Disabili, handicappati, diversamente abili, qual è la giusta denominazione per definire una persona che si trova al di fuori dal concetto di «normalità»? Tutti gli appellativi vanno benissimo, perché sono stati coniati non per giudicare la persona, ma per descrivere la situazione in cui vige. Sono quasi tutti termini tradotti dall’inglese, disabile deriva da disable e handicappato da handicap, l’unico di origine italiana è diversamente abile.
Molte persone hanno timore a usare questi vocaboli nei confronti di chi ha un handicap ma non sanno che molto spesso non sono le parole a ferire, ma i gesti.

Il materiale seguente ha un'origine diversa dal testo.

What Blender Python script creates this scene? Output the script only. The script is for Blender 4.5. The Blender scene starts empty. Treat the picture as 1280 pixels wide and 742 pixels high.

Sono i gesti che affondano la lama nelle cicatrici, l’indifferenza è una poesia che ci viene spesso dedicata; quando siamo in giro con qualche amico/a tutti si rivolgono a lui/lei perché nessuno vuole perdere tempo a parlare con chi magari ci mette un po’ di più ad esprimere il proprio pensiero. A volte, quando chiediamo aiuto, la gente pur di non fermarsi e dimostrare di non avere un briciolo di umanità, accelera il passo, oppure fa finta di ricevere una telefonata. Il disabile inoltre, è considerato alla pari di un vegetale, intorno alla sua figura sono stati costruiti molti tabù, la mitologia popolare narra infatti, che un disabile non può vivere da solo, non può viaggiare in autonomia, non può conoscere cos’è l’amore di coppia e soprattutto non può mettere al mondo dei figli.
Capirete bene che sono questi comportamenti e preconcetti, nati dalla scarsa conoscenza, a sentenziare la vita sociale di un disabile, e non di certo delle terminologie assolutamente innocue. Il portatore di handicap è costretto, dunque, a dimostrare con le sue forze giorno dopo giorno, di poter condurre una vita assolutamente normale. La differenza è che la persona diversamente abile deve ingegnarsi per sopperire alle sue difficoltà.
Andrea Bocelli, nel film La musica del silenzio, per far capire questo concetto dice: «Se gli altri riescono a superare un ostacolo, io devo superare una montagna, se gli altri montano un cavallo, io devo cavalcare una tigre, se voglio essere come gli altri devo essere molto meglio di loro». La vita di un disabile non è tutta rose e fiori, eppure ognuno trova il modo di vivere la propria quotidianità normalmente, ogni tipo di handicap con un po’ di astuzia e di esperienza diventa solo ed esclusivamente un compagno di viaggio. Mi piace paragonare le persone handicappate a degli ingegneri meccanici, a dei bodybuilder, a degli orologiai. Ingegneri meccanici, perché per vivere dobbiamo trovare i giusti ausili, le combinazioni ideali tra i limiti fisici e una meccanica che viene incontro alle nostre esigenze; una persona, se non trova modo di esprimere il suo potenziale, è paragonabile a un tesoro sotterrato nelle viscere della terra, i giusti ausili e di conseguenza la meccanica in generale, sono come un minatore che dona nuova vita all’oro.
Bodybuilder, perché bisogna sfruttare al massimo ogni singolo senso, ogni singolo muscolo per far sì che la parte compromessa non diventi indispensabile; alcuni tipi di esercizi, alcune allenamenti mettono a dura prova il fisico, ma soprattutto la mente e la volontà: il 99% dei disabili non si allena per partecipare a Mr. Olympia, si allena per conquistare nuovi gradini di autonomia e quando riesce a raggiungere gli obiettivi che si è prefissato, si sente un po’ come Arnold Schwarzenegger. Un disabile è un orologiaio, perché in un’era dove il tempo è il padrone del mondo, deve trovare le giuste azioni che gli permettano di recuperare minuti preziosi annullando i ritardi causati dai vari deficit. Chiamateci Handicappati, Disabili, Diversamente abili, ma prima di elaborare pregiudizi, immedesimatevi nelle nostre vite. Io mi sento diverso da tutti, io mi sento di aver raggiunto i miei obiettivi, chiamatemi dunque Schwarzenegger.